Find the Union and Intersection of the two sorted arrays

To Find the union and intersection of two sorted arrays is a common problem in programming, particularly when dealing with sets of elements. The union of two sets represents the combined elements from both sets, while the intersection represents the elements that are common to both sets.

The approach used in the provided example takes advantage of the fact that the arrays are sorted, allowing for an efficient solution. By comparing elements from both arrays, the algorithm determines the union and intersection by iterating through the arrays simultaneously.

Find the Union and Intersection of the two sorted arrays

To find the union and intersection of two sorted arrays, you can use a simple approach that leverages the sorted nature of the arrays. Here’s an example implementation in Java:


import java.util.ArrayList;
import java.util.List;

public class UnionIntersection {
    
    public static List<Integer> findUnion(int[] arr1, int[] arr2) {
        List<Integer> union = new ArrayList<>();
        int i = 0, j = 0;
        int n = arr1.length, m = arr2.length;

        while (i < n && j < m) {
            if (arr1[i] < arr2[j]) {
                union.add(arr1[i]);
                i++;
            } else if (arr1[i] > arr2[j]) {
                union.add(arr2[j]);
                j++;
            } else {
                union.add(arr1[i]);
                i++;
                j++;
            }
        }

        // Add remaining elements from arr1, if any
        while (i < n) {
            union.add(arr1[i]);
            i++;
        }

        // Add remaining elements from arr2, if any
        while (j < m) {
            union.add(arr2[j]);
            j++;
        }

        return union;
    }

    public static List<Integer> findIntersection(int[] arr1, int[] arr2) {
        List<Integer> intersection = new ArrayList<>();
        int i = 0, j = 0;
        int n = arr1.length, m = arr2.length;

        while (i < n && j < m) {
            if (arr1[i] < arr2[j]) {
                i++;
            } else if (arr1[i] > arr2[j]) {
                j++;
            } else {
                intersection.add(arr1[i]);
                i++;
                j++;
            }
        }

        return intersection;
    }

    public static void main(String[] args) {
        int[] arr1 = {1, 3, 4, 5, 7};
        int[] arr2 = {2, 3, 5, 6};

        List<Integer> union = findUnion(arr1, arr2);
        System.out.println("Union: " + union);

        List<Integer> intersection = findIntersection(arr1, arr2);
        System.out.println("Intersection: " + intersection);
    }
}

Output:


Union: [1, 2, 3, 4, 5, 6, 7]
Intersection: [3, 5]

Let’s go through the code step by step:

The findUnion method takes two sorted integer arrays, arr1 and arr2, as input, and returns a list containing the union of the two arrays.
We initialize an empty list called union to store the elements of the union.
We use two pointers, i and j, to traverse arr1 and arr2 respectively.
While both pointers are within the bounds of their respective arrays, we compare the elements at the current positions of the pointers.
If the element in arr1 is less than the element in arr2, we add the element from arr1 to the union list and increment i.
If the element in arr1 is greater than the element in arr2, we add the element from arr2 to the union list and increment j.
If the elements are equal, we add the element to the union list and increment both pointers.
After the loop, if there are any remaining elements in arr1, we add them to the union list.
Similarly, if there are any remaining elements in arr2, we add them to the union list.
The findIntersection method is similar to findUnion, but instead of adding elements to the union list, it adds them to the intersection list when the elements are equal.
In the main method, we create two example arrays, arr1 and arr2, and call the findUnion and findIntersection methods.
We then print the resulting union and intersection lists.

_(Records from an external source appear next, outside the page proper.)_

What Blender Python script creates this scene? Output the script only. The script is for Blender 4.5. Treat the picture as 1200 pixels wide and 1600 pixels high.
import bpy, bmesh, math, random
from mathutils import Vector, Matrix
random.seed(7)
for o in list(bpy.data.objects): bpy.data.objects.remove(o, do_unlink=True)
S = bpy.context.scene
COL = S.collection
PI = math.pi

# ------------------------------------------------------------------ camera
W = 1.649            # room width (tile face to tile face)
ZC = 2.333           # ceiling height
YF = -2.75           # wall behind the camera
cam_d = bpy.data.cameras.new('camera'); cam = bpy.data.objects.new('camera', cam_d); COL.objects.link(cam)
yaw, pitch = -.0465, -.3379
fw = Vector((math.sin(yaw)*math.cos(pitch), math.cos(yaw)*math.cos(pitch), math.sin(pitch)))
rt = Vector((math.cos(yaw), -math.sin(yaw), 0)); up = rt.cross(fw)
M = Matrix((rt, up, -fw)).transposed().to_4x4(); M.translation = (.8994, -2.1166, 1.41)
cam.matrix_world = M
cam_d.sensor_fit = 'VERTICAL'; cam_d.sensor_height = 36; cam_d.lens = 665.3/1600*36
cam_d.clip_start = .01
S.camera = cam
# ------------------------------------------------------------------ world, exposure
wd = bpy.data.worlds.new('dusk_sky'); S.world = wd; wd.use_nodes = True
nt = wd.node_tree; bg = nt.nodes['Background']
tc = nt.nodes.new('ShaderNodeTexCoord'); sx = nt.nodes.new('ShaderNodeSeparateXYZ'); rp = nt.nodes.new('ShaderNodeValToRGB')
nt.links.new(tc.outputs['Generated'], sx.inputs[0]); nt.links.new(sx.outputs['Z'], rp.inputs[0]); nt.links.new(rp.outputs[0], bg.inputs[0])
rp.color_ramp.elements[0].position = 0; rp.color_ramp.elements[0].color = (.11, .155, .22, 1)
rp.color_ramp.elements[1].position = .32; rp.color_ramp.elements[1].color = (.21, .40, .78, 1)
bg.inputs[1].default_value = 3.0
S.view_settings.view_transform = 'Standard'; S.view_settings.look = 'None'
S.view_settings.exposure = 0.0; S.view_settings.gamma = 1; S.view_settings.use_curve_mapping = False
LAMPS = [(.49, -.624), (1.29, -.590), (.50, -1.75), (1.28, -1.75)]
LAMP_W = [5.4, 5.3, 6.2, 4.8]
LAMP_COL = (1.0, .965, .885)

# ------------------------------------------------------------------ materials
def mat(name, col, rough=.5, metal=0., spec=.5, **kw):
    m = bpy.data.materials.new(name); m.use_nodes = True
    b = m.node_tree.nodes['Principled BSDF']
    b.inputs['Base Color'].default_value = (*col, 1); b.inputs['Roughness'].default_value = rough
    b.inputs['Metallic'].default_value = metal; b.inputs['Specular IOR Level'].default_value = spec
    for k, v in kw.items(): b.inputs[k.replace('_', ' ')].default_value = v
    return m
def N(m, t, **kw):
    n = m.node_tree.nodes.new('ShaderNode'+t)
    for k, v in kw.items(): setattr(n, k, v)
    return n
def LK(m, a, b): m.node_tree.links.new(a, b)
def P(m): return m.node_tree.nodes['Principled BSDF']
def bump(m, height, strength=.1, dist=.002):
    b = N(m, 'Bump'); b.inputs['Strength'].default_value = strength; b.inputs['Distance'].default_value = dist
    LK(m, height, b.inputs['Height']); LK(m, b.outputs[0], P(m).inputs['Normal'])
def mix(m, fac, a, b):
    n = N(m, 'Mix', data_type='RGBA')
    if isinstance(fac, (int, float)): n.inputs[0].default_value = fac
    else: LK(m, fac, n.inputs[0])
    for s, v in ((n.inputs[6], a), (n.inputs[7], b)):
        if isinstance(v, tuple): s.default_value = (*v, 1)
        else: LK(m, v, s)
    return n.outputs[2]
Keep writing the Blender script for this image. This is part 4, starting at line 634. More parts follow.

Time Complexity and Storage:

The time complexity of finding the union and intersection is O(n + m), where n and m are the lengths of the input arrays. This is because the algorithm performs a single pass through both arrays, comparing and processing each element once. The complexity is linear and directly proportional to the total number of elements in the arrays.

The space complexity of the example is O(k), where k represents the number of elements in the union or intersection. In the worst case, where there are no common elements, the size of the union is n + m, resulting in a space complexity of O(n + m). However, if the arrays have many common elements, the size of the intersection will be smaller, resulting in a lower space complexity.

Overall, the provided solution offers an efficient way to find the union and intersection of two sorted arrays, with a time complexity of O(n + m) and a space complexity of O(k).